Calvin was born October 13, 1910 at Mt. Vernon, Illinois. As a 6 year old he and his mother moved to Arizona and homesteaded a place in northern Sulphur Springs Valley. At age of 9 he brought his first herd to town when all the homesteaders in the Sunset area went together to drive their cattle to Willcox to ship from the old railroad yards.

At the age of 17, Cooke started working on ranches. He first worked for the Chiricahua Cattle Company that had three ranches at the time. He worked for them for about seven years.

During his ranching career, Cooke also worked for the O Bar O Cattle Company, the Magdaline Land and Cattle Company, the Three Links and DG's on the Santa Maria River. He has also worked on several ranches in Texas and California.
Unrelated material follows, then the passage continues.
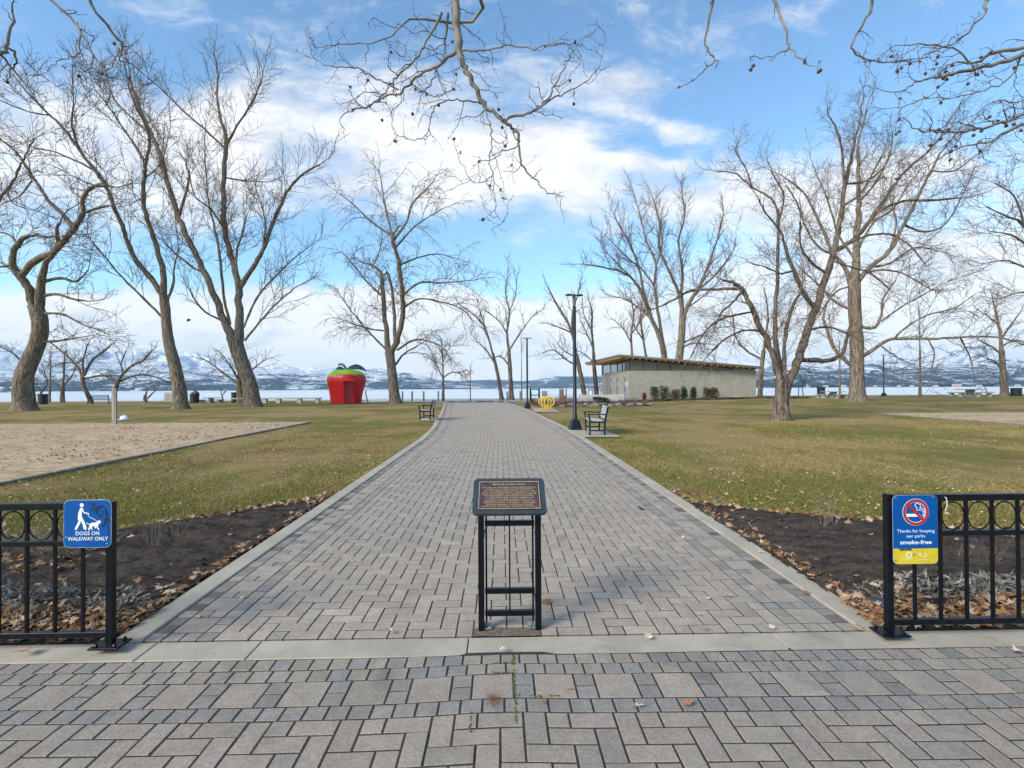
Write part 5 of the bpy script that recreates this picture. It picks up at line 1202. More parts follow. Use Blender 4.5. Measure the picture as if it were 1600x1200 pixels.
# planting bed before the building: shrubs, boulders, dry grasses
def f_leafy(c1, c2):
    def f(t, b, tc): t.nt.links.new(t.mix(t.noise(tc, 9, 3, .6), c1, c2), b.inputs['Base Color'])
    return f
M_EV = mat('evergreen_leaf', None, .6, fn=f_leafy((.008, .018, .007), (.03, .05, .018))); M_OL = mat('bronze_leaf', None, .6, fn=f_leafy((.04, .032, .010), (.14, .09, .028)))
M_RB = mat('russet_leaf', None, .7, fn=f_leafy((.09, .035, .025), (.25, .12, .075)))
def shrub(name, label, loc, h, w_, leafm, n=420, seed=1, ls=.055, col=True, group=None, cat='shrub', clumps=3):
    rg = np.random.default_rng(seed); o = thing(name, label, cat, loc, 0, group)
    st_ = []; L = []
    cl = [(rg.uniform(-.25, .25)*w_, rg.uniform(-.25, .25)*w_, rg.uniform(.75, 1.05)*h, rg.uniform(.5, .8)*w_*.5) for _ in range(clumps)]
    V_, F_ = [], []
    for cx_, cy_, hh, rr in cl:
        P_ = np.array([(cx_*.3, cy_*.3, 0), (cx_*.8, cy_*.8, hh*.4), (cx_, cy_, hh*.97)]); st_.append((P_, np.array([.014, .010, .003])))
        for k in range(n//clumps):
            z = rg.beta(1.6, 1.2)*hh; r_ = rr*math.sqrt(rg.random())*(1-.55*(z/hh)**2)*(.5+.5*min(1, z/(hh*.25))); a = rg.uniform(0, 6.28)
            p = np.array([cx_+r_*math.cos(a), cy_+r_*math.sin(a), z]); d = unit(np.array([math.cos(a), math.sin(a), .9])+rg.normal(0, .5, 3)); s_ = unit(np.cross(d, rg.normal(0, 1, 3)))
            l_ = ls*rg.uniform(.6, 1.4); b = len(V_); V_ += [p, p+d*l_*.5+s_*l_*.3, p+d*l_, p+d*l_*.5-s_*l_*.3]; F_.append((b, b+1, b+2, b+3))
            if k % 5 == 0: st_.append((np.array([(cx_*.9, cy_*.9, z*.85), (p*.5+np.array([cx_, cy_, z*.9])*.5), p]), np.array([.005, .004, .002])))
    Vs, Fs = tubes(st_, 4); mesh_np('stems', Vs, Fs, M_TWIG, o); mesh_np('leaves', V_, F_, leafm, o); return o
SB = 'shrubs planted against the long wall of the building'
for i, (px, hh, ww, mm, lab, cl) in enumerate(((1005, .65, .5, M_RB, 'smallest sparse reddish shrub, leftmost against the long building wall', 2), (1021.5, 1.15, .75, M_EV, 'dark green shrub, second from the left against the building wall', 3),
     (1036, 1.2, 1.15, M_EV, 'widest dark green shrub with several stems against the building wall', 5), (1054, 1.05, 1.0, M_OL, 'bronze tinted twin shrub between two dark green ones at the building wall', 2),
     (1069, 1.15, .9, M_EV, 'dark green shrub standing in the middle of the building wall', 3), (1083, 1.05, .85, M_EV, 'dark green shrub right of the middle of the building wall', 3), (1102, 1.05, .95, M_OL, 'golden brown shrub, second from the right at the building wall', 3),
     (1116.5, 1.0, .95, M_OL, 'olive brown shrub, rightmost against the building wall', 4))):
    q = at(px, 620, 47.2); shrub('shrub', lab, (q.x, 47.2, gz(q.x, 47.2)), hh*1.12, ww*.95, mm, 900, 100+i, .10, group=SB, clumps=cl)
struct(grid('planting_bed', np.linspace(11.0, 28.5, 60), np.linspace(45.6, 48.5, 14), lambda X, Y: gzv(X, Y)+.02+np.abs(lump(X, Y, .10)), M_SOIL))
struct(grid('planting_bed', np.linspace(2.1, 11.0, 40), np.linspace(34.0, 46.3, 30), lambda X, Y: gzv(X, Y)+.018+np.abs(lump(X, Y, .06))-.5*(X < 1.8+0*Y), M_SOIL)) if False else None
struct(grid('planting_bed', np.linspace(2.7, 11.0, 40), np.linspace(36.5, 45.6, 24), lambda X, Y: gzv(X, Y)+.018+np.abs(lump(X, Y, .06)), M_SOIL))
M_ROCK = mat('boulder', (.07, .066, .06), .9, rgb2=(.20, .185, .165), nscale=4, bump=.6, bdist=.03)
def rock(loc, s_, seed, label):
    bm = bmesh.new(); bmesh.ops.create_icosphere(bm, subdivisions=3, radius=1); rg = np.random.default_rng(seed); o3 = rg.uniform(0, 9, 3)
    for v in bm.verts:
        q = v.co; k = 1+.16*math.sin(q.x*3.1+o3[0])*math.sin(q.y*2.7+o3[1])+.12*math.sin(q.z*4+o3[2]+q.x*2); v.co = Vector((q.x*s_[0], q.y*s_[1], max(q.z, -.4)*s_[2]))*k
    me = bpy.data.meshes.new('rock'); bm.to_mesh(me); bm.free(); me.materials.append(M_ROCK); o = bpy.data.objects.new('boulder', me); COL.objects.link(o); o.location = loc; o.rotation_euler.z = seed; tag(o, label, 'boulder', 'boulders edging the planting bed'); return o
RK = [(893, 634, .6), (905, 635.5, .5), (915, 634, .45), (928, 635, .55), (942, 634, .6), (955, 635, .45), (966, 634.5, .5), (985, 634, .55), (1000, 633.5, .5), (1016, 633, .45), (868, 633, .4), (880, 636, .45)]
RW = ['leftmost', 'second from the left', 'third from the left', 'fourth from the left', 'fifth from the left', 'sixth from the left', 'sixth from the right', 'fifth from the right', 'fourth from the right', 'third from the right', 'second from the right', 'rightmost']
for i, (px, py, s_) in enumerate(sorted(RK)):
    q = G(px, py); rock((q.x, q.y, q.z+.02), (s_*.75, s_*.5, s_*.42), i+1, 'grey boulder by the planting bed, '+RW[i]+' in the row')
DG = 'dry plants in the bed behind the bike rack'
def dryplant(name, label, loc, h, w_, mt, n, seed, group=None, cat='plant', lean=.5, r_=.004):
    rg = np.random.default_rng(seed); it = []
    for k in range(n):
        a = rg.uniform(0, 6.28); rr = w_*.18*math.sqrt(rg.random()); b = np.array([rr*math.cos(a), rr*math.sin(a), 0]); d = unit(np.array([math.cos(a)*lean*rg.random()*1.3, math.sin(a)*lean*rg.random()*1.3, 1]))
        P_, R_ = shoot(rg, b, d, h*rg.uniform(.5, 1.1), r_, 4, -.02, .1); it.append((P_, R_))
        if rg.random() < .6: it += sprout(rg, [(P_, R_)], h*.3, h*.3, r_*.7, r_*.5, 2, 0, .2, t0=.4)
    Vs, Fs = tubes(it, 4); o = mesh_np(name, Vs, Fs, mt); o.location = loc; return tag(o, label, cat, group)
M_DRY = mat('dry_reddish_stem', (.11, .055, .045), .9, rgb2=(.27, .15, .11), nscale=3); M_STRAW = mat('dry_straw', (.25, .18, .12), .9, rgb2=(.42, .32, .22), nscale=6)
for i, (px, py, hh, ww) in enumerate(((838, 634, .7, .8), (846, 635, .5, .7), (870, 635, .95, .9), (878, 634, .9, .9), (888, 634, .8, .9), (898, 632, .6, .9), (912, 633, .55, .9), (925, 632, .6, .9), (958, 633, .55, .9), (975, 632, .6, 1.0), (990, 631.5, .6, 1.0), (1008, 631.5, .4, .8))):
    q = G(px, py); dryplant('dry_plant', 'reddish dry plant right of the second lamp post, '+RW[i]+' of the row', q, hh, ww, M_DRY if i % 3 else M_RB, 70, 200+i, DG, lean=.7, r_=.006)
q = G(944, 633); shrub('shrub', 'low rounded dark evergreen shrub beside the building doors', q, .55, 1.1, M_EV, 700, 77, .09, clumps=5)
q = G(832, 633); shrub('shrub', 'small dark evergreen shrub beside the second lamp post', q, .5, .6, M_EV, 300, 78, .07, clumps=3)

# bike rack
M_YEL = mat('yellow_enamel', (.72, .44, .01), .4, var=.12, nscale=6)
q = G(854, 640.5); br_ = thing('bike_rack', 'yellow bicycle rack made of overlapping round hoops by the walkway', 'bike rack', (q.x, q.y, q.z+.02), R(0))
for k, (dx, dy) in enumerate(((-.14, .35), (0, 0), (.14, -.35))):
    mb = MB(); mb.smooth = True; rr = .30
    pts = [(dx+rr*math.sin(a)*1.02, dy, .50-rr*math.cos(a)) for a in [R(24)+ (R(336)-R(24))*j/26 for j in range(27)]]
    mb.tube([(dx+.06, dy, 0)]+[(dx+.07, dy, .15)]+pts+[(dx-.07, dy, .15), (dx-.06, dy, 0)], .038, 8); h_ = mb.build('hoop', M_YEL, br_)
    mb = MB(); mb.box(dx-.13, dx+.13, dy-.05, dy+.05, 0, .02, .003); mb.build('base_plate', MATS['galvanised_steel'], h_)

# ------------------------------------------------------------------ shore furniture
M_BIN = mat('bin_plastic', (.010, .012, .016), .5, var=.3)
def bin_(label, loc, w_=.62, h=.95, lid=True):
    t = thing('litter_bin', label, 'bin', loc); mb = MB()
    mb.lathe([(w_*.44, 0), (w_*.5, .05), (w_*.5, h-.1)], 18); mb.build('body', M_BIN, t)
    mb = MB(); mb.lathe([(w_*.56, h-.1), (w_*.57, h-.02), (w_*.5, h), (w_*.3, h+.01)], 18); mb.build('rim', M_BIN, t); return t
bin_('dark round litter bin at the far left behind the crooked trunk', bg(67, 631.5), .75, .95)
b2 = bin_('dark litter bin heaped with full bags on the left shore', bg(304, 629.6), .8, .85)
for k, (dx, dz, s_) in enumerate(((-.12, .95, .26), (.16, 1.02, .24), (.05, 1.15, .18))):
    mb = MB(); mb.smooth = True; mb.lathe([(.01, -s_)]+[(s_*math.sin(math.pi*j/7)*(1+.1*math.sin(j*2.1)), -s_*math.cos(math.pi*j/7)) for j in range(1, 7)]+[(.01, s_)], 12, fr=lambda a, z: 1+.12*math.sin(3*a+z*9)); o = mb.build('rubbish_bag', mat('grey_bag', (.06, .075, .09), .35, var=.3, nscale=9, bump=.3))
    o.location = (b2.location.x+dx, b2.location.y, b2.location.z+dz-.12); tag(o, ['left grey rubbish bag heaped on the litter bin', 'right grey rubbish bag heaped on the litter bin', 'topmost small grey rubbish bag on the litter bin'][k], 'rubbish bag', 'rubbish bags on the litter bin')
bin_('tall dark litter bin just left of the stout leaning trunk', bg(367, 629.5), .62, 1.0)
bin_('dark litter bin behind the picnic table right of the nearest tree', bg(1283, 619.5), .75, 1.0)
bin_('dark litter bin against the trunk near the right edge', bg(1588, 618.8), .85, .8)
M_PT = mat('table_concrete', (.24, .235, .21), .9, rgb2=(.36, .345, .31), nscale=3, bump=.2)
def picnic(label, loc):
    t = thing('picnic_table', label, 'picnic table', loc, R(0), 'concrete picnic tables along the shore')
    mb = MB(); mb.box(-.85, .85, -.85, .85, .68, .76, .015); mb.build('table_top', M_PT, t)
    mb = MB(); mb.box(-.25, .25, -.25, .25, 0, .68, .02); mb.build('pedestal', M_PT, t)
    for (x, y, w_, d_) in ((-1.35, 0, .2, .8), (1.35, 0, .2, .8), (0, 1.35, .8, .2), (0, -1.35, .8, .2)):
        mb = MB(); mb.box(x-w_, x+w_, y-d_, y+d_, .38, .45, .01); s_ = mb.build('seat', M_PT, t)
        mb = MB()
        for e in (-1, 1):
            if d_ > w_: mb.box(x-.14, x+.14, y+e*.5-.1, y+e*.5+.1, 0, .38)
            else: mb.box(x+e*.5-.1, x+e*.5+.1, y-.14, y+.14, 0, .38)
        mb.build('leg', M_PT, s_)
    return t
pt = picnic('concrete picnic table right of the nearest tree, in front of a dark bin', bg(1302, 622.3))
dup(pt, bg(1516, 620.3), label='concrete picnic table between the thin upright tree and the right edge tree')
pt.scale = (.82,)*3
dup(pt, bg(330, 629), label='concrete picnic table on the left shore between two dark bins', sc=.66)
q = G(452, 630); t = thing('long_bench', 'long low concrete bench on the left lawn reaching toward the fruit kiosk', 'bench', q); mb = MB(); mb.box(-5.2, 2.9, -.25, .25, .40, .50, .015); mb.build('seat', M_CONC2, t)
for x in (-4.3, -2.2, -.95, .95, 2.6): mb = MB(); mb.box(x-.18, x+.18, -.2, .2, 0, .40, .01); mb.build('support', M_CONC2, t)
q = G(265, 628); mb = MB(); mb.box(-.42, .42, -.2, .2, .22, 1.0, .03); mb.box(-.46, .46, -.25, .25, 0, .22, .02); o = mb.build('concrete_block', M_CONC2); o.location = q; tag(o, 'pale concrete block standing by the shore left of a trunk', 'block')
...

His last steady ranch work was for Billy Riggs at Oak Ranch. However, after his retirement from the Arizona State Highway Department, he continued working roundups for local ranches and helped Bill Busenbark at roundup time for about 18 years.

He and his wife of 57 years raised a son and daughter in Willcox.

When you talk to Calvin and you ask, what were the good times? He says the days as a kid in the Sunset country, riding steers and swimming in dirt tanks. Those were the good days.

The tough times were during the depression, doing all kinds of work. Calvin is quick to point out, however, that he feels he's been blessed with a good life, 84 years, and not much sickness.

Calvin never graduated from high school. He should have been in the class of 1929. They said the only reason Calvin went to school was so he could play football. Boy did he love to play football. But in his senior year, as soon as the football season was over, Calvin quit school. There are several stories about Kelly Cooke, and both of them are hunting stories.

One story was of a deer-hunting trip. They came upon a game warden waiting on the side of the road. They quickly turned down a fence line and acted like they were fixing the fence.

Another story was about bear hunting with Lyter Ellis deep in a canyon in the Winchesters. Their horses were snorting and they couldn't get them to go off into the canyon. Calvin said he thought there was a bear off in the canyon. Sure enough they found a bear, killed it and decided to pack it into the ranch. Calvin said his horse wouldn't pack a bear on its back, but Lyter said, his horse would. They had to tie down Lyter's horse in order to get the bear on his back. They let the horse up and it stampeded. The pony ran through every fence between them and the ranch. A while later Lyter and Calvin made it back. They found the horse in the corral in a corner, standing there trembling but still with the bear. Lyter looked at Calvin and said, "I told you he' pack a bear."

Calvin "Kelly" Cook, a hard worker, a strict, toe the line parent, a pretty basic person, one hell of a horseman, a cowman, a good friend, who doesn't want this story real flowery. In the works of Calvin Cooke, "the cowman and cowboy settled this country and it's an honor to be a Cowboy."